Lorsque l'on est fixé, on finit par matérialiser l'insaisissable du sens. Le sens d'une lettre, d’une lettre d'amour qui plus est, même fixée dans la translucidité de la lumière jaune de la cire. La matière des cierges qui supporte toutes les prières. Ils ne sont plus à lire ces mots, coffrés dans la gangue de cire, ils forment maintenant un petit bloc du temps d'où ils étaient émis. On les a laissés se faire prendre dans ces petits pièges que forment ces structures fétiches. Les petits objets, les grandes ombres portées qui viennent comme apparaître à travers la cire, nous ramènent irrésistiblement à l'instant où la forme a été plaquée. Comme on dit d'une personne que l'on a "plaquée", on l'a quittée, elle s'éloigne, on la perd.
Plaquée à une matière : dans le "timing" du chaud (de la cire fondue) et du froid (des papiers, du séchage, du repos).

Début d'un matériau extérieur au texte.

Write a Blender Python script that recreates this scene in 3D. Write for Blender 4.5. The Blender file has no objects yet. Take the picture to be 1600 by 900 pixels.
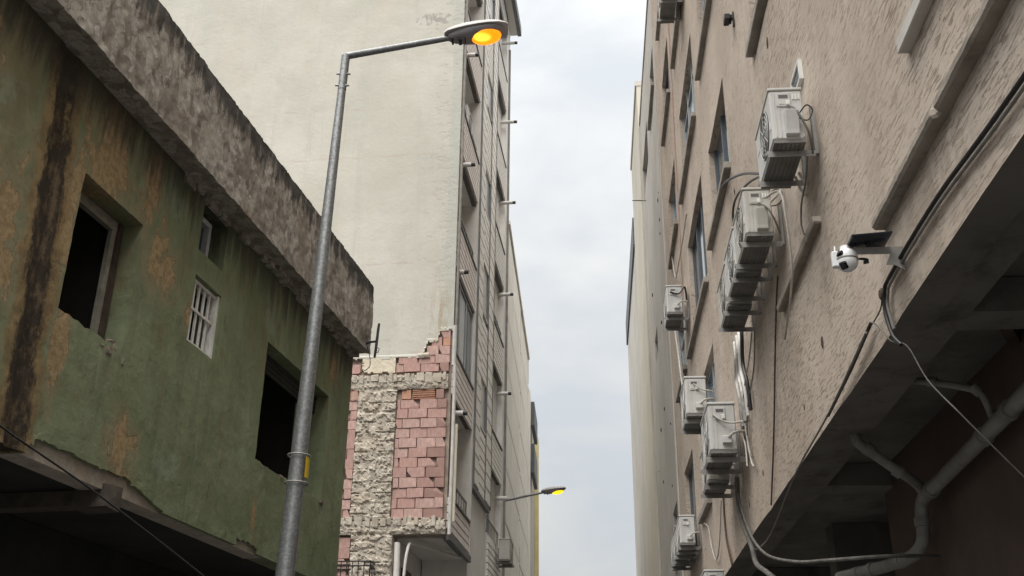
import bpy, bmesh, math, random
from mathutils import Vector, Matrix, noise as mnoise
random.seed(7)
SC = bpy.context.scene
COL = SC.collection
RAD = math.radians

# ------------------------------------------------------------------ camera
cam_data = bpy.data.cameras.new('camera')
cam_data.sensor_width = 36.0
cam_data.lens = 36.98
cam_data.clip_start = 0.05
cam_data.clip_end = 3000
cam = bpy.data.objects.new('camera', cam_data)
COL.objects.link(cam)
cam.matrix_world = Matrix(((0.99994541, -0.0104484, 0.0, 0.0),
                           (-0.00427266, -0.40890709, -0.91256602, 0.0),
                           (0.00953485, 0.9125162, -0.40892941, 1.6),
                           (0, 0, 0, 1)))
SC.camera = cam

# ------------------------------------------------------------------ sky and sun
SUN_EL, SUN_AZ = RAD(70), RAD(188)          # azimuth measured from +Y towards +X
world = bpy.data.worlds.new('World')
SC.world = world
world.use_nodes = True
wt = world.node_tree
bgn = wt.nodes['Background']
bgn.inputs['Strength'].default_value = 0.10
sky = wt.nodes.new('ShaderNodeTexSky')
sky.sky_type = 'NISHITA'
sky.sun_disc = False
sky.sun_elevation = SUN_EL
sky.sun_rotation = SUN_AZ
tc = wt.nodes.new('ShaderNodeTexCoord')
mp = wt.nodes.new('ShaderNodeMapping')
mp.inputs['Scale'].default_value = (1.0, 1.0, 2.2)
mp.inputs['Location'].default_value = (3.1, 0.4, 1.7)
wt.links.new(tc.outputs['Generated'], mp.inputs['Vector'])
cn = wt.nodes.new('ShaderNodeTexNoise')
cn.inputs['Scale'].default_value = 4.2
cn.inputs['Detail'].default_value = 7
cn.inputs['Roughness'].default_value = 0.52
cn.inputs['Distortion'].default_value = 0.35
wt.links.new(mp.outputs[0], cn.inputs['Vector'])
cr = wt.nodes.new('ShaderNodeValToRGB')
cr.color_ramp.elements[0].position = 0.33
cr.color_ramp.elements[0].color = (2.52, 2.61, 2.65, 1)
cr.color_ramp.elements[1].position = 0.66
cr.color_ramp.elements[1].color = (3.26, 3.27, 3.26, 1)
wt.links.new(cn.outputs[0], cr.inputs[0])
thin = wt.nodes.new('ShaderNodeValToRGB')     # how much blue comes through the cloud deck
thin.color_ramp.elements[0].position = 0.30
thin.color_ramp.elements[0].color = (0.90, 0.90, 0.90, 1)
thin.color_ramp.elements[1].position = 0.50
thin.color_ramp.elements[1].color = (0.98, 0.98, 0.98, 1)
wt.links.new(cn.outputs[0], thin.inputs[0])
mx = wt.nodes.new('ShaderNodeMixRGB')
wt.links.new(thin.outputs[0], mx.inputs[0])
wt.links.new(sky.outputs[0], mx.inputs[1])
wt.links.new(cr.outputs[0], mx.inputs[2])
sx = wt.nodes.new('ShaderNodeSeparateXYZ')
wt.links.new(tc.outputs['Generated'], sx.inputs[0])
gr_ = wt.nodes.new('ShaderNodeMapRange')     # an overcast sky brightens evenly towards the zenith
gr_.inputs['From Min'].default_value = 0.0
gr_.inputs['From Max'].default_value = 1.0
gr_.inputs['To Min'].default_value = 0.78
gr_.inputs['To Max'].default_value = 1.85
wt.links.new(sx.outputs[2], gr_.inputs['Value'])
ml = wt.nodes.new('ShaderNodeMixRGB')
ml.blend_type = 'MULTIPLY'
ml.inputs[0].default_value = 1.0
wt.links.new(mx.outputs[0], ml.inputs[1])
wt.links.new(gr_.outputs[0], ml.inputs[2])
wt.links.new(ml.outputs[0], bgn.inputs['Color'])

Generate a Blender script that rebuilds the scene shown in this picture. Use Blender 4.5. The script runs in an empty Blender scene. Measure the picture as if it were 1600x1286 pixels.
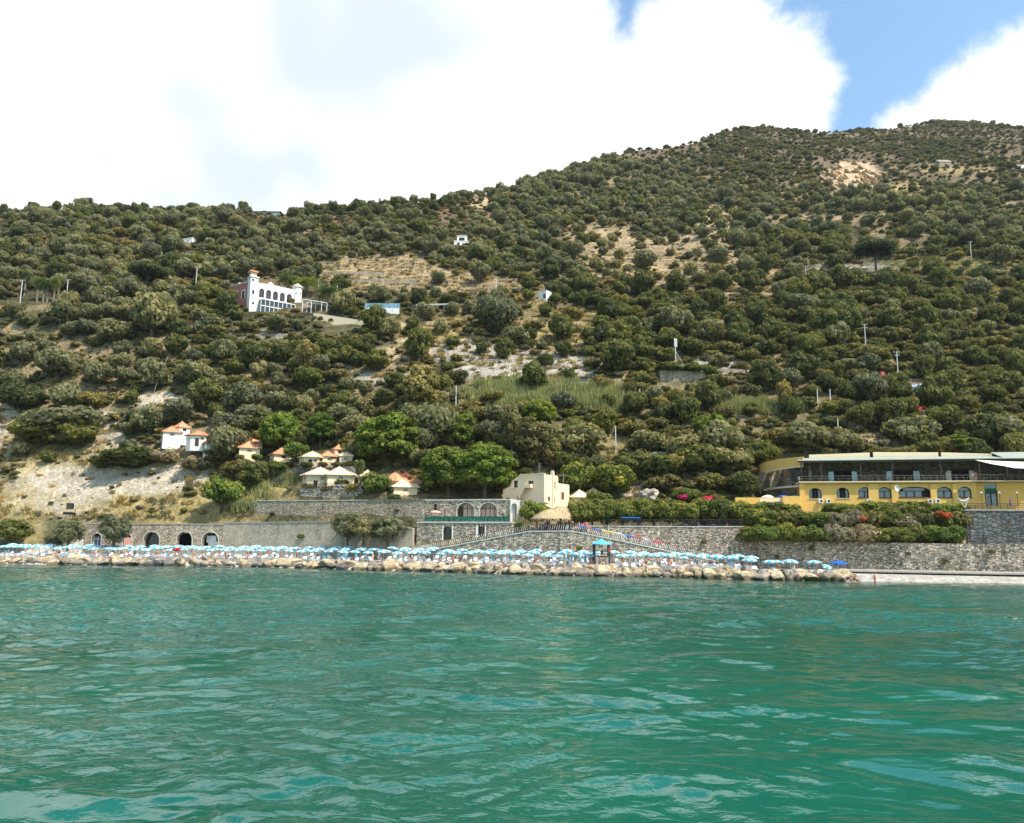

Ces mots, ces profils, ces bouts de bois tassés en amulettes, tous pris dans les glaces de la fixité, saisis par le bain qui vient les révéler, à la manière de la photographie qui fait sortir de son bain l’image fantôme, et qui fait émerger ces traces à la surface un instant, et puis replonger dans les profondeurs d'une mémoire cireuse au fond de ces petits baquets, de ces petites boites, de ces petits carcans, pris maintenant dans ces espaces de lendemain de fête.
Thierry Thomassin compile, thésaurise, rassemble ses œuvres? tel un archéologue qui collectionne des vestiges du passé avec étiquetage des propriétés de chaque objet.
A l’instar de la terre qui s’est formée sur plusieurs ères, Thierry Thomassin dispose de plusieurs formats pour raconter l’épopée humaine. Si vous vous arrêtez devant ses grands formats de silhouettes féminines et masculines en aplats, enserrées dans du plâtre, vous êtes intrigué par tant d’énergie déployée à vouloir garder traces de façon définitive de l’ombre d’un modèle, une ombre emprisonnée au moyen de la cire qui recouvre ce qui a été creusé par l’artiste en suivant les contours de l’ombre portée du modèle. Il s’agit alors de ses grands formats que j’appellerais « formats démesurés de taille humaine ».
Mais une variable de l’équation Thomasienne permet d’apprécier une quantité démesurée de petits formats en plâtre où la cire n’intervient plus mais, au contraire, où toutes les petites silhouettes enserrées se retrouvent malgré tout à l’air libre et semblent libérées du poids même de leur engobe. Des sortes d’ « entités étranges » qui nous font penser à des formes humaines, toutes de taille réduite, comme si l’on voulait la représentation d’une personne à petite échelle, un format de voyage, un format de poche, début de distanciation pour la représentation des êtres, essais de matières permettant des formes qui « dessinent » sans crayon, début du symbolisme et du balbutiement de la signification et d’un questionnement sur le signe et la naissance du dessin, participant à l’élaboration des alphabets.
Longtemps il s’est consacré à la peinture pour finalement l’abandonner (pas réellement en fait !). Désireux d’expérimenter d’autres langages plastiques, Thierry Thomassin s’orientera vers un travail mêlant peinture et sculpture. Savante alchimie pour un résultat singulier. En schématisant (sans réduction aucune) on pourrait parler de tableaux /matières. « Ombres Portraits » explore donc les moindres recoins du corps. A l’aide de plâtre et de paraffine, il explore et appréhende le dessin de l’ombre pour la projeter sur différents objets. On pourrait même y voir des relents du mouvement support / surface en extrapolant un tant soit peu. Expression du flou, étrangeté des silhouettes mêlées à différents supports, l’art de Thomassin s’invente à travers la rêverie d’une chose insaisissable. Capturer cette entité omniprésente mais qui nous fuit semble être un leitmotiv pour ce diplômé des Beaux- Arts de Lorient. Tout un paradoxe me diriez-vous. Mais c’est là que les choses avancent. En tous cas son travail est une merveille d’inventivité, sombre, sobre et classieuse. Pas de débordements émotifs, simplement un contraste qui s’exprime avec force et détermination d’une représentation que l’on devine sans réellement la connaître ni la voir. Encore une fois, la galerie Mcnab déniche un petit bijou d’artiste qui bouscule les mastodontes auxquels nous sommes le plus souvent confrontés en Principauté. Une maxime qui trouve tout son sens grâce à la Galerie McNab.